* **EXERCISE DIRECTIONS**: Lines with "Reconstruct this image" and "PI = math.pi" mark the range, both included. Reproduce exactly that stretch, without pictures.

* **DATA SUPPLIED**:
------------------------------------

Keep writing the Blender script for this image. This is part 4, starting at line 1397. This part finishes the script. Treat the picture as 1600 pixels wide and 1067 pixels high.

------------------------------------

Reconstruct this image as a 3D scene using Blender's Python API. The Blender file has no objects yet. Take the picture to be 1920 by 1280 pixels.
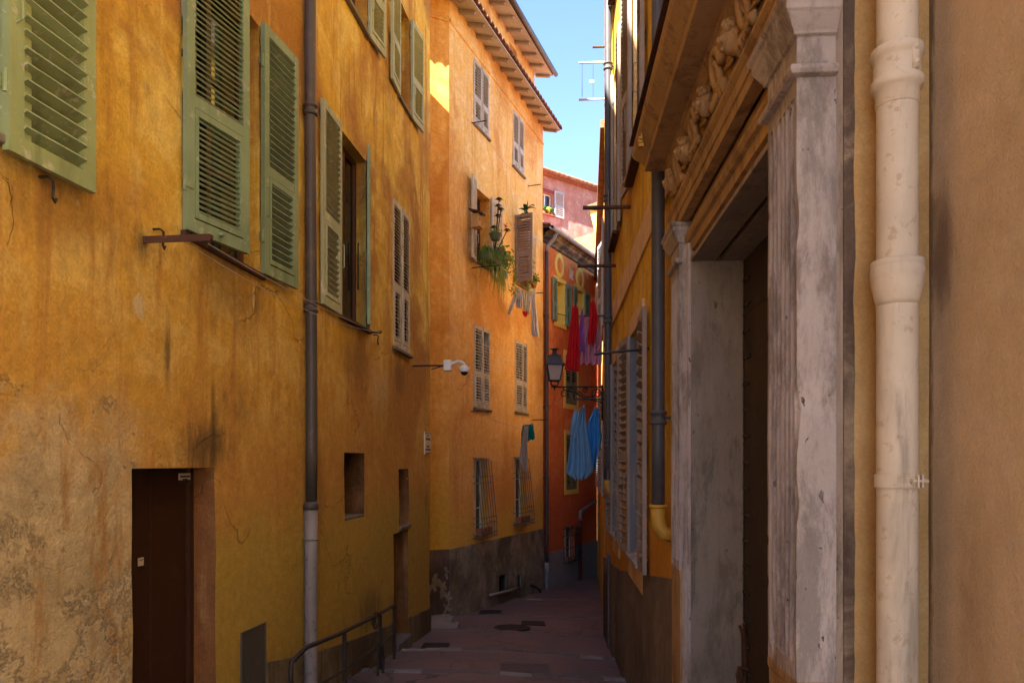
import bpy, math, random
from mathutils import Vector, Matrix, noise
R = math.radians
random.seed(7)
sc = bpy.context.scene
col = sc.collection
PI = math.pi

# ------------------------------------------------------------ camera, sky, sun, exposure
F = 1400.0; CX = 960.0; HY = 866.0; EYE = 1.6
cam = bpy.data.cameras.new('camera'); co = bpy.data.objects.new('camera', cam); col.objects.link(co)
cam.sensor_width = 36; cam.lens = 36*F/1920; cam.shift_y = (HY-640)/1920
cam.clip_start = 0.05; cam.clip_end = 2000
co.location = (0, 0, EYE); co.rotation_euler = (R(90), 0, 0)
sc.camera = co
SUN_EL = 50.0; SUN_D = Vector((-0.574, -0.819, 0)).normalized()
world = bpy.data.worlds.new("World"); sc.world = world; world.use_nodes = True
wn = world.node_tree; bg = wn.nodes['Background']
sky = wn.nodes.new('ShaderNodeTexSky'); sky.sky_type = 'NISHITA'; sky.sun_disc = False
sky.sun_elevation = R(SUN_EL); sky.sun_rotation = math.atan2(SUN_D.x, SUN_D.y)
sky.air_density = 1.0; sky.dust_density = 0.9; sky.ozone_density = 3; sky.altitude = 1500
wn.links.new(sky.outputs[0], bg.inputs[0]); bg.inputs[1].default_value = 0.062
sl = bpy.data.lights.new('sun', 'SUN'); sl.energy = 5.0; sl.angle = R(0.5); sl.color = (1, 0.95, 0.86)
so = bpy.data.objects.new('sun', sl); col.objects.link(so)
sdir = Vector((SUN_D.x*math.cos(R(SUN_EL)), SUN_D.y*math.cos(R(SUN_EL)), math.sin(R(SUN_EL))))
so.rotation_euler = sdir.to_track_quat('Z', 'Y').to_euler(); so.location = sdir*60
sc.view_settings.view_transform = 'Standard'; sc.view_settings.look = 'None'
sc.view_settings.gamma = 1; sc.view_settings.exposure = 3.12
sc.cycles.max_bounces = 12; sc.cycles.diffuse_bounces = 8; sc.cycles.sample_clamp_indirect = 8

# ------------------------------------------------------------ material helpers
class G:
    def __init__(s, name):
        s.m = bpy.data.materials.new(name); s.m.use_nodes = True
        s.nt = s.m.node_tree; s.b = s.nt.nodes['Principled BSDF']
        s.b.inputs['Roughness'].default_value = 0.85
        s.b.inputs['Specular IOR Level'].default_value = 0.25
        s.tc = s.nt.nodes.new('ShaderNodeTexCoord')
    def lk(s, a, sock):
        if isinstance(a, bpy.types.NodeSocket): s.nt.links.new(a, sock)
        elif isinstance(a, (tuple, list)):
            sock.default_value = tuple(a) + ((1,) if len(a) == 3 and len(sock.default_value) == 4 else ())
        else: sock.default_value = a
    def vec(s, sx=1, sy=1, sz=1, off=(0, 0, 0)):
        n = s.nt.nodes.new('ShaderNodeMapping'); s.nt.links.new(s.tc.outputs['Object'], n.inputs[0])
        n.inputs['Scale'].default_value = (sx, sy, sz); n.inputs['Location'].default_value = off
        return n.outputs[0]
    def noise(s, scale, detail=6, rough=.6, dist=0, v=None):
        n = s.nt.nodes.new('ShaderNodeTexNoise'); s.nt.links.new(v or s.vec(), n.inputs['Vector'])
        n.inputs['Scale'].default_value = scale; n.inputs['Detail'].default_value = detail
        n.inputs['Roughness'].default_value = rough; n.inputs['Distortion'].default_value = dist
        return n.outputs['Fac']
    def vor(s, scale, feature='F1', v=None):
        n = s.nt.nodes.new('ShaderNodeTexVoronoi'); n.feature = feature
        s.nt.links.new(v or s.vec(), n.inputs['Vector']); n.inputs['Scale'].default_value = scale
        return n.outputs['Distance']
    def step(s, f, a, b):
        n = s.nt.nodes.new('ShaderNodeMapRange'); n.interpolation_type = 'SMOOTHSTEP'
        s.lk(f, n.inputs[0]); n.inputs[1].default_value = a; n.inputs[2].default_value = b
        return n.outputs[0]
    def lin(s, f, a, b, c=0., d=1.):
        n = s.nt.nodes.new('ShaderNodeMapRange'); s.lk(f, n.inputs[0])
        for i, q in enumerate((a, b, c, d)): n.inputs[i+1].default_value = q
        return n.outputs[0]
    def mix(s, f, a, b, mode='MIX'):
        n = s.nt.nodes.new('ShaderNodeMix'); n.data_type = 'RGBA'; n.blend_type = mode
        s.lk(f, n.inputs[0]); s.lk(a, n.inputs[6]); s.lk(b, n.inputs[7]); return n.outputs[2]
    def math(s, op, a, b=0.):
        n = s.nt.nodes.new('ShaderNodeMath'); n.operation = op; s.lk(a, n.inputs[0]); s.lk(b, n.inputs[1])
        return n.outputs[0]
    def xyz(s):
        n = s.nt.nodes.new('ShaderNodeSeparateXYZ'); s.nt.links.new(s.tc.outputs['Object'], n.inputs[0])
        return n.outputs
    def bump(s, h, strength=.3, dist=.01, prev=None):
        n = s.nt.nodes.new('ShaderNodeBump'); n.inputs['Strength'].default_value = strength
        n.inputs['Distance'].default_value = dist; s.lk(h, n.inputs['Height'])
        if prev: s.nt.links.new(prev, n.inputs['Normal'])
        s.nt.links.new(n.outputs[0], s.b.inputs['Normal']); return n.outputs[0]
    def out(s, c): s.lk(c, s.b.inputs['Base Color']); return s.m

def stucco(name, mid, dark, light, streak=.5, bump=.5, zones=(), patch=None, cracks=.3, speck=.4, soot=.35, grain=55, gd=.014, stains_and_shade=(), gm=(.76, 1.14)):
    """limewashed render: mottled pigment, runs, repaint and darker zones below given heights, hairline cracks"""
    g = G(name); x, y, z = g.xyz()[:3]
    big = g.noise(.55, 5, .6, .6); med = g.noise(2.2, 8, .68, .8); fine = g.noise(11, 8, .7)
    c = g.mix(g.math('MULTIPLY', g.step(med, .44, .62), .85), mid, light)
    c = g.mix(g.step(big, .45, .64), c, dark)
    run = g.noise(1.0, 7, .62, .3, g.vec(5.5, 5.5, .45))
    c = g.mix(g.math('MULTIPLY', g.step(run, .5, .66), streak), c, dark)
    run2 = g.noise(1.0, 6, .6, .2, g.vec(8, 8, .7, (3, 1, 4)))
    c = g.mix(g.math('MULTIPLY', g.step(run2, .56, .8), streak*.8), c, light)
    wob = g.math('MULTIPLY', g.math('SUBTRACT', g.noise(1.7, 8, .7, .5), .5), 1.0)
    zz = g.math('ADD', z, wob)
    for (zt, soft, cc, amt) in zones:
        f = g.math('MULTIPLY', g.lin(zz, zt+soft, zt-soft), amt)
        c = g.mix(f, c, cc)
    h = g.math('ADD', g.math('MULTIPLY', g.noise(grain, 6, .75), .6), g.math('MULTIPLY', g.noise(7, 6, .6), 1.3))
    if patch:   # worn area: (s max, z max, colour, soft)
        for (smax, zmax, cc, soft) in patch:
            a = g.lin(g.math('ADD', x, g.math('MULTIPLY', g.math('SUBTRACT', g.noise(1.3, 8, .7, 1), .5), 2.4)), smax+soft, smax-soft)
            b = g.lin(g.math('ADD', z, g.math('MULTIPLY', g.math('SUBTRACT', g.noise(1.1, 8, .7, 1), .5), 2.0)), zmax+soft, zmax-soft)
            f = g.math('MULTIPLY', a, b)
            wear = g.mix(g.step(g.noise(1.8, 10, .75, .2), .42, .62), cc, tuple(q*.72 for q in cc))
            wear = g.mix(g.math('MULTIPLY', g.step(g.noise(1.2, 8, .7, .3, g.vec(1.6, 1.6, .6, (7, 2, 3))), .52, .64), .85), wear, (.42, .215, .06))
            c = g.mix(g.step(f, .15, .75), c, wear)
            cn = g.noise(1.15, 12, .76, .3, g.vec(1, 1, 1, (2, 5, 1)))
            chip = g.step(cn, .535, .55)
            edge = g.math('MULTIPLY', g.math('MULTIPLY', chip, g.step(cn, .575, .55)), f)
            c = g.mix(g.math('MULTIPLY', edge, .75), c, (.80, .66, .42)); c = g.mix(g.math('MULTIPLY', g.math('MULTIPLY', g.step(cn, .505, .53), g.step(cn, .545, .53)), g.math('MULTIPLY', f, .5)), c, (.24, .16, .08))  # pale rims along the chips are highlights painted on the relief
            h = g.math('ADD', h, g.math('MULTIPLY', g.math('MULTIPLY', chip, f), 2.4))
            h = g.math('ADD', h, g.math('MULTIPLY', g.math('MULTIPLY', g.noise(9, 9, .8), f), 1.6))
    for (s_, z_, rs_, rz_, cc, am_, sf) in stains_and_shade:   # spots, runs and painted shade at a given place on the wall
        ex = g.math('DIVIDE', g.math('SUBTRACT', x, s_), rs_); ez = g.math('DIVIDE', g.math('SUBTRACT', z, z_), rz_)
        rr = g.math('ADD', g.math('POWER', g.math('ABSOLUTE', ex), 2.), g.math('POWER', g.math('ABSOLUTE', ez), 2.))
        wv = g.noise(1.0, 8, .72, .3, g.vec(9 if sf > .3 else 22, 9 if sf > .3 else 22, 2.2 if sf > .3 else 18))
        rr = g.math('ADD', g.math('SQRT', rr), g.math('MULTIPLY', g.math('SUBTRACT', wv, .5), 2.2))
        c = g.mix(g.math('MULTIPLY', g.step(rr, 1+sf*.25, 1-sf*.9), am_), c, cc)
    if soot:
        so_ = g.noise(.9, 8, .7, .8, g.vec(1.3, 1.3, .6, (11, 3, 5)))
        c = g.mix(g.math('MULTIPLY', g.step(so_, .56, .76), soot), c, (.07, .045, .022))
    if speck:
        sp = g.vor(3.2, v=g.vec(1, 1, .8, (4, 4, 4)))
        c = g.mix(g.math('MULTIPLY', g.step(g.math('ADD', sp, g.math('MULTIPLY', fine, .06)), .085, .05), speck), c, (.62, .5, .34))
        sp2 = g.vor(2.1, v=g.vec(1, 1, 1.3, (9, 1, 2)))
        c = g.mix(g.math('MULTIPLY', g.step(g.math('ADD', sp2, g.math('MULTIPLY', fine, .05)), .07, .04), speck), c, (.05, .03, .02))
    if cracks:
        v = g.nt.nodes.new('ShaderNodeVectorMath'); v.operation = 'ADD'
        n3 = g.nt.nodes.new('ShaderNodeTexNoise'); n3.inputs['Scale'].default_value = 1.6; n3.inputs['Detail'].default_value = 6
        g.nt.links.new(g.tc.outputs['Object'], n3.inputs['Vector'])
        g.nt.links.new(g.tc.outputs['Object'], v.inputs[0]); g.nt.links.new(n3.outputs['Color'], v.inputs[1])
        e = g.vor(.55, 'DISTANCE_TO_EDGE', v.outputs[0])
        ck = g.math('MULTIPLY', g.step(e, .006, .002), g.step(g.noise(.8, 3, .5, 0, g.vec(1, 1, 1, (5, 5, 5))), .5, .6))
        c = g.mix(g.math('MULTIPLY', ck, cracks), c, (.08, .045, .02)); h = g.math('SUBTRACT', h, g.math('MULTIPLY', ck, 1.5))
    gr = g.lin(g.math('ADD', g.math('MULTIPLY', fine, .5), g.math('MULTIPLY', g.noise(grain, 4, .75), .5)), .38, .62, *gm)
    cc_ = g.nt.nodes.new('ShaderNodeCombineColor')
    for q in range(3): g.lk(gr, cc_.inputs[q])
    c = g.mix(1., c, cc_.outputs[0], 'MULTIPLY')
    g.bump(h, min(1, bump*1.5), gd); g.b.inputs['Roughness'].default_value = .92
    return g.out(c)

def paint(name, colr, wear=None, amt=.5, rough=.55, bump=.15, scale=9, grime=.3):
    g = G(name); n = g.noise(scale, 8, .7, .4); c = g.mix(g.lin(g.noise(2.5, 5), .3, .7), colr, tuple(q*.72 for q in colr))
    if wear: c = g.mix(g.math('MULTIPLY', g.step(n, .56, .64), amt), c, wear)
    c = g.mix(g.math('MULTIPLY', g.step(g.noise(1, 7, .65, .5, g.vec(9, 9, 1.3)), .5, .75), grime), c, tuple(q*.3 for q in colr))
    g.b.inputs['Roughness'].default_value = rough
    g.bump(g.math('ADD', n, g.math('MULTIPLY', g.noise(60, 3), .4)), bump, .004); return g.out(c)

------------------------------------

* **EXERCISE ANSWER**:
Reconstruct this image as a 3D scene using Blender's Python API. The Blender file has no objects yet. Take the picture to be 1920 by 1280 pixels.
import bpy, math, random
from mathutils import Vector, Matrix, noise
R = math.radians
random.seed(7)
sc = bpy.context.scene
col = sc.collection
PI = math.pi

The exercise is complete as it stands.